How to handle employees working alone

By and |  August 14, 2017

In our experience, miners are generally problem solvers.

They are drawn to the mining environment because it presents an endless set of challenges posed by changing conditions, unique operational issues and sometimes daunting maintenance tasks. They enjoy these challenges.

What often seems like a completely impossible problem to outside observers usually is resolved with a combination of creativity, expertise and hard work. This can-do spirit is an essential component of the mining industry. Without it, few important things would ever get accomplished.

There is another side to this positive work ethic, however. Sometimes, people take too much upon themselves to get a job done. In their zeal to accomplish a goal or overcome a challenge, they discount the level of hazard or complexity of the job. This can sometimes put people in precarious positions, exposed to hazardous conditions or practices. This is especially true when people are working alone and do not have any backup.

Recent accidents have spurred the Mine Safety & Health Administration (MSHA) to launch an initiative aimed at emphasizing the potential hazards involved in working alone. The agency has directed inspectors to address such issues emphasize best practices. Mine operators and associations have committed to assisting the agency in getting this information out.

From our perspective as safety lawyers who have participated in a multitude of accident investigations over the years, many of these best practices are consistent with lessons learned in these investigations, and we want to help this effort.

There is no legal restriction against working alone on mine property. While everyone would prefer miners be accompanied in every task they perform, the reality of mining operations and manpower simply does not enable that kind of coverage on every job. MSHA regulations recognize this reality.

The “working alone” standard at 30 CFR §56/57.18020 simply sets out the following requirement: “No employee shall be assigned, or allowed, or be required to perform work alone in any area where hazardous conditions exist that would endanger his safety unless he can communicate with others, can be heard or can be seen.”

The operative language that people normally remember from this regulation is the communication and visual contact requirement. An important best practice (and mandatory legal requirement) in any working-alone situation is to ensure personnel have the ability through a communications device or by a visual sight line to be in contact with others.

That communication method needs to be effective. A cellphone in an area with limited service, for instance, will probably not meet the requirement. A visual sight line that is periodically obstructed by mine traffic or operations will also fail to fit the bill.
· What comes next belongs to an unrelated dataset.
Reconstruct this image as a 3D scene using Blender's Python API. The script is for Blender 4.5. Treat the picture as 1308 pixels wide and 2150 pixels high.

From our experience, the critical language in this standard is the reference to “any area where hazardous conditions exist that could endanger … safety.” The key to limiting hazards to persons working alone is to make sure effective procedures are being followed to identify dangerous conditions and reinforcing with personnel the importance of getting help when there is any level of uncertainty. There are a number of best practices that can enhance this process:

■ Conduct job safety analyses for tasks that are frequently conducted by people working alone.
■ Confirm that personnel assigned to perform a task alone have the necessary training, skills and experience.
■ Evaluate the task to determine whether locational or operational issues make it inappropriate to perform the task alone.
■ Require personnel to notify their supervisors or team members of their location when working alone.
■ Train personnel regarding the unique hazards associated with working alone.

The most effective communication with people working alone will not prevent accidents where personnel ignore warning signs, work on moving equipment in an unsafe manner or attempt to perform tasks for which they have inadequate training or experience.

The safety principles of carefully evaluating your working place, identifying hazards, promptly correcting or barricading those hazards, and getting help when problems develop are raised every time a working-alone accident occurs. Those principles, combined with a healthy understanding of one’s limitations, can greatly reduce the potential for harm when working alone.